Вся жизнь, мы уже сказали, это Йога Природы; здесь, в этом материальном мире, жизнь устремляется из своего первичного несознания к возвращению в единство с сознающим Богом, от которого она произошла. В религии ум человека, этот искусный инструмент жизни, осознает ее цель в нем, отвечает ее устремлению. Даже народная религия является своего вида несведущей Йогой преданности. Но она не становится тем, что мы специфично называем Йогой до тех пор, пока ее побудительная причина не обращается в какой-то степени в провидца, пока она не увидит, что единение — это ее цель, и что любовь есть основа союза, и до тех пор пока она, поэтому, не старается осознать любовь и не теряет свой отдельный характер в любви. Когда это бывает выполнено, тогда Йога сделала свой решительный шаг и уверена в своем осуществлении. Итак, мотивы преданности должны сначала направлять себя во всепоглощающем и преобладающем движении к Богу, затем преобразовать себя так, чтобы избавиться от своих более ранних элементов и в заключение обосноваться в чистой и совершенной любви. Все те мотивы, что не могут сосуществовать с совершенным единением любви, в конечном счете должны отпасть, в то время как те и только те, что могут сформироваться в выражения божественной любви и в средства наслаждения божественной любовью, могут остаться. Любовь является единственным чувством в нас, которое может быть полностью немотивированным и самосуществующим; любви не нужно другого повода, чем сама любовь. Все наши эмоции возникают или от поиска наслаждения и обладания им, или от расстройства таких поисков и отсутствия наслаждения, которым мы владели или которое думали получить; но любовь есть то, посредством чего мы можем войти прямо во владение самосуществующим восторгом божественного Бытия.
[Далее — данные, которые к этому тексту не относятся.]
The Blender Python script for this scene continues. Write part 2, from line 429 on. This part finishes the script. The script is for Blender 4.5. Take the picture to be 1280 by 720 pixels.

Действительно, божественная любовь есть само это обладание и как бы само тело Ананды.

Таковы истины, которые обуславливают наше приближение к этой Йоге и наше путешествие на этом пути. Возникают дополнительные вопросы, беспокоящие интеллект человека, но они не существенны, хотя мы можем все-таки рассматривать их. Йога Бхакти — это дело сердца, а не ума. Ибо даже за знанием, которое приходит на этом пути, мы отправляемся из сердца, а не от интеллекта. Правда побуждений сердечной преданности, их завершающее прибытие и, в некотором роде, их исчезновение в верховном и единственном самосуществующем мотиве любви представляет, следовательно, все, что изначально и существенно интересует нас. Есть такие трудные вопросы, как имеет ли Бог первоначальную сверхфизическую форму или силу формы, от которой все формы происходят, или же вечно не имеет формы; всё, что нам нужно сейчас сказать, поскольку объединение нашего духа с его духом необходимо для осуществления Бхакти, это то, что Бог, по крайней мере, действительно принимает различные формы, которые приверженец дает ему, и через них встречает его в любви. И еще, определенные религии и религиозные философии пытаются привязать преданность к концепции неизменного различия между человеческой душой и Богом, без которого, как они говорят, любовь и преданность не могут существовать, тогда как та философия, которая считает, что одно Единое существует, относит любовь и преданность к движению в неведении, необходимому, возможно, или, по крайней мере, полезному, как подготовительное, пока ещё неведение длится, но невозможному, когда всё различие уничтожено, и, следовательно, должному быть превзойденным и отброшенным. Мы можем, однако, придерживаться правды единого существования в том смысле, что все в Природе есть Бог, хотя Бог более, чем всё в Природе, и любовь становится тогда движением, которым человек завладевает Божественным в Природе, и наслаждается восторгом вселенского и верховного Всевышнего. Во всяком случае, любовь по самой своей природе обязательно имеет двойное осуществление, первое то, в котором любящий и любимое наслаждаются их единением в различии, а также всем, что усиливает радость разностороннего единения, и второе то, в котором они бросают себя друг в друга и становятся одним Я. Этой истины совершенно достаточно, чтобы с нее начать, ибо это сама природа любви, а поскольку любовь есть неотъемлемый мотив этой Йоги, то являясь всей природой любви, она также будет венцом и выполнением движения Йоги.